This is consistent with my past measurements:

 (a) disabling bidi makes redisplay faster, but it is still awfully
     slow (2.3 sec per scroll);

 (b) bidi iteration is about 2 times slower than the unidirectional
     one (you get 3 times slower because your buffer is full of weak
     characters, which make the bidi iterator work harder due to the
     requirements of the Unicode Bidirectional Algorithm.

> I suspect that scroll should be direction-agnostic in theory

That theory is wrong.  The reason is that functions that move by
display lines can only move forward.  So moving backward is coded very
differently (a.k.a. "slower").

> but both profiled runs shows that scroll-down is much, much slower
> than scroll-up (that's why elapsed time is so huge in both cases).

That's expected; see also my explanation in a previous mail, which
describes what move_it_vertically_backward does.  That function is
used a lot by scroll-down.

> > What was in the file?  bidi_resolve_weak high on the profile hints
> > that it was full of punctuation or digits or banks, which is not
> > really an interesting case.
> 
> Your guess is correct; but I suspect that an average text in human language
> contains less punctuations, digits and blanks than the C source code of the
> same size :-).

An average C code still has only a small fraction of punctuation.
Just look at any C file.

> > As to your question: how can we know what characters are or aren't in
> > the buffer without scanning it?  And scanning the buffer is exactly
> > what bidi.c does.
> 
> Hm... insert-file-contents tries to detect encoding by looking at first 1K
> and last 3K of the file. Why the similar approach isn't applicable to bidi?
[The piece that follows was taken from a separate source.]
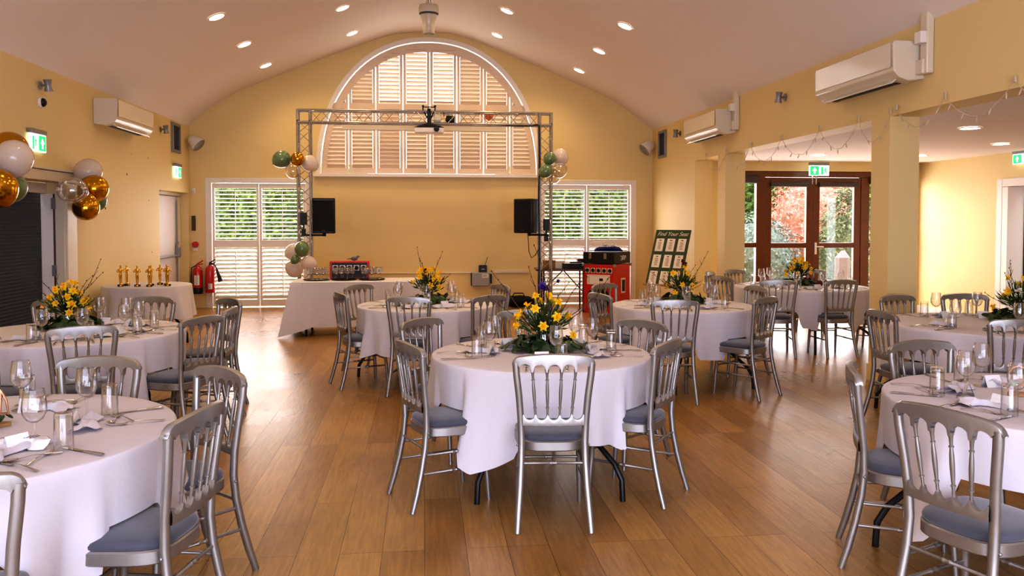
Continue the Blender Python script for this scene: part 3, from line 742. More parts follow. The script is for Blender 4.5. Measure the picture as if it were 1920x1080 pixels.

No.  Detecting encoding by a small portion is a heuristic that works
only because most every file is encoded consistently.  When a file is
encoded inconsistently, the result of the above decoding heuristic is
horribly wrong, and the consequences for the user are grave.  As a
recent example, see bug #13505.

By contrast, scripts used in a text file do not have to be consistent
or uniformly distributed over the file at all.  So the probability to
get this wrong will be much higher.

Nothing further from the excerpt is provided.